## TASK TO CARRY OUT
Print nothing but the lines from the start of the listing below through the line that contains "return 10.95 if". Do not include the pictures.

## RECORDED INFORMATION
======

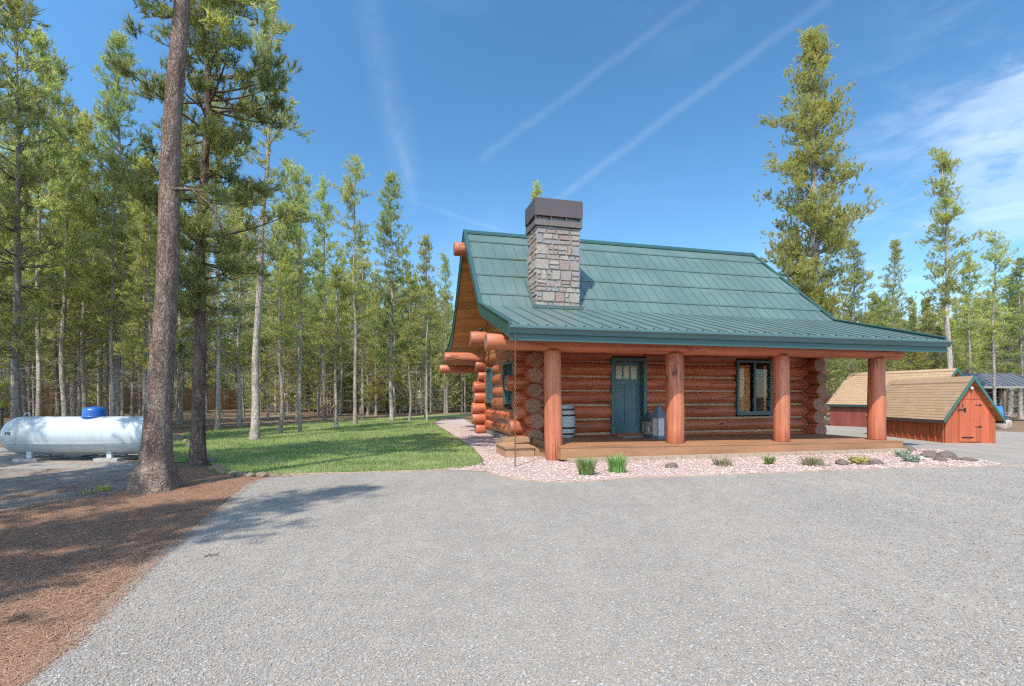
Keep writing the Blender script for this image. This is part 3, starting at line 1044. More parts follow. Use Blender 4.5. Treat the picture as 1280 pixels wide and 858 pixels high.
def sr(t):
    """right-hand roof edge: drawn in a little towards the ridge"""
    return 10.95 if t < TB else 10.95 - (t - TB) / (TR - TB) * .75


def mirror(P):
    return [(p[0], 2 * TR - p[1], p[2]) for p in P]


roof = MB()


def slab(t0, z0, t1, z1, thick, mat, both=True, l=None, lift0=0.0):
    a, b = sr(t0), sr(t1)
    P = [(SL, t0, z0 - thick + lift0), (a, t0, z0 - thick + lift0), (b, t1, z1 - thick), (SL, t1, z1 - thick), (SL, t0, z0 + lift0), (a, t0, z0 + lift0), (b, t1, z1), (SL, t1, z1)]
    roof.hexa(P, mat, 0)
    if both:
        Q = mirror(P)
        roof.hexa([Q[1], Q[0], Q[3], Q[2], Q[5], Q[4], Q[7], Q[6]], mat, 0)


# wood decking under the metal (the soffit)
slab(TE + .02, ZE - .05, TB, ZB - .05, .16, 2)
slab(TB + .001, ZB - .05, TR - .002, ZR - .052, .2, 2)
# lower roof pans
slab(TE, ZE, TB - .02, ZB, .045, 0)
slope_l = (ZB - ZE) / (TB - TE)
rs = random.Random(4)
for k in range(34):
    s = SL + .2 + k * .43
    if s > 10.85:
        break
    for fl in (False, True):
        P = []
        for h in (-.01, .022):
            for ds, t in ((-.011, TE + .004), (.011, TE + .004), (.011, TB - .03), (-.011, TB - .03)):
                P.append((s + ds, t, ZE + (t - TE) * slope_l + h))
        if fl:
            Q = mirror(P); P = [Q[1], Q[0], Q[3], Q[2], Q[5], Q[4], Q[7], Q[6]]
        roof.hexa(P, 3, 0)
# upper roof: stepped courses
edges = [TB - .01, 3.06, 3.79, 4.52, 5.25, TR - .01]
for i in range(5):
    t0, t1 = edges[i] - .015, edges[i + 1] + .01
    z0, z1 = ZB + (t0 - TB), ZB + (t1 - TB)
    slab(t0, z0, t1, z1 - .01, .04, 0, True, None, .055 if i else .03)
    if i:
        a = sr(t0)
        for fl in (False, True):
            P = [(SL, t0 + .012, z0 - .02), (a, t0 + .012, z0 - .02), (a, t0 + .03, z0 - .02), (SL, t0 + .03, z0 - .02), (SL, t0 + .012, z0 + .018), (a, t0 + .012, z0 + .018), (a, t0 + .03, z0 + .03), (SL, t0 + .03, z0 + .03)]
            if fl:
                Q = mirror(P); P = [Q[1], Q[0], Q[3], Q[2], Q[5], Q[4], Q[7], Q[6]]
            roof.hexa(P, 1, 0)  # near-black strip under the lifted lip: the course's shadow line put into colour
    if i < 4:
        off = (.18, .0, .18, .0)[i]
        for k in range(36):
            s = SL + .12 + off + k * .361
            if s > sr(t1) - .05:
                break
            for fl in (False, True):
                P = []
                lf = .055 if i else .03
                for h in (-.012, .014):
                    for ds, t in ((-.008, t0 + .01), (.008, t0 + .01), (.008, t1 - .03), (-.008, t1 - .03)):
                        f = (t - t0) / (t1 - t0)
                        P.append((s + ds, t, ZB + (t - TB) + lf * (1 - f) - .01 * f + h))
                if fl:
                    Q = mirror(P); P = [Q[1], Q[0], Q[3], Q[2], Q[5], Q[4], Q[7], Q[6]]
                roof.hexa(P, 3, 0)
for k in range(33):
    s = SL + .415 + k * .43
    if s < 10.85:
        roof.box((s - .022, TE + .03, ZE + .004), (s + .022, TE + .055, ZE + .036), 1)
roof_o = roof.build('roof', [M['roof'], M['roof_dark'], M['soffit'], M['seam']], cabin)
# narrow ridge cap
mb = MB()
e = SL - .02, sr(TR) + .02
mb.hexa([(e[0], TR - .12, ZR - .09), (e[1], TR - .12, ZR - .09), (e[1], TR, ZR - .03), (e[0], TR, ZR - .03), (e[0], TR - .12, ZR - .04), (e[1], TR - .12, ZR - .04), (e[1], TR, ZR + .07), (e[0], TR, ZR + .07)], 0, 0)
mb.hexa([(e[0], TR + .001, ZR - .03), (e[1], TR + .001, ZR - .03), (e[1], TR + .12, ZR - .09), (e[0], TR + .12, ZR - .09), (e[0], TR + .001, ZR + .07), (e[1], TR + .001, ZR + .07), (e[1], TR + .12, ZR - .04), (e[0], TR + .12, ZR - .04)], 0, 0)
mb.build('ridge_cap', M['trim'], roof_o)
# barge boards
for side in (0, 1):
    mb = MB()
    for (t0, z0, t1, z1) in ((TE, ZE, TB, ZB), (TB, ZB, TR, ZR)):
        for fl in (False, True):
            x0a, x1a = (SL - .035, SL - .003) if side == 0 else (sr(t0) + .003, sr(t0) + .035)
            x0b, x1b = (SL - .035, SL - .003) if side == 0 else (sr(t1) + .003, sr(t1) + .035)
            dp = .27
            P = [(x0a, t0, z0 - dp), (x1a, t0, z0 - dp), (x1b, t1, z1 - dp * (1 if t0 < 2 else 1.25)), (x0b, t1, z1 - dp * (1 if t0 < 2 else 1.25)), (x0a, t0, z0 + .05), (x1a, t0, z0 + .05), (x1b, t1, z1 + .05), (x0b, t1, z1 + .05)]
            if fl:
                Q = mirror(P); P = [Q[1], Q[0], Q[3], Q[2], Q[5], Q[4], Q[7], Q[6]]
            mb.hexa(P, 0)
            # narrow metal rake trim on top
            xa, xb = (SL - .06, SL + .05) if side == 0 else (sr(t0) - .05, sr(t0) + .06)
            xc, xd = (SL - .06, SL + .05) if side == 0 else (sr(t1) - .05, sr(t1) + .06)
            P = [(xa, t0, z0 + .053), (xb, t0, z0 + .053), (xd, t1, z1 + .053), (xc, t1, z1 + .053), (xa, t0, z0 + .085), (xb, t0, z0 + .085), (xd, t1, z1 + .085), (xc, t1, z1 + .085)]
            if fl:
                Q = mirror(P); P = [Q[1], Q[0], Q[3], Q[2], Q[5], Q[4], Q[7], Q[6]]
            mb.hexa(P, 0)
    mb.build('barge_board', M['trim'], roof_o)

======

## PROBLEM SOLUTION
Keep writing the Blender script for this image. This is part 3, starting at line 1044. More parts follow. Use Blender 4.5. Treat the picture as 1280 pixels wide and 858 pixels high.
def sr(t):
    """right-hand roof edge: drawn in a little towards the ridge"""
    return 10.95 if t < TB else 10.95 - (t - TB) / (TR - TB) * .75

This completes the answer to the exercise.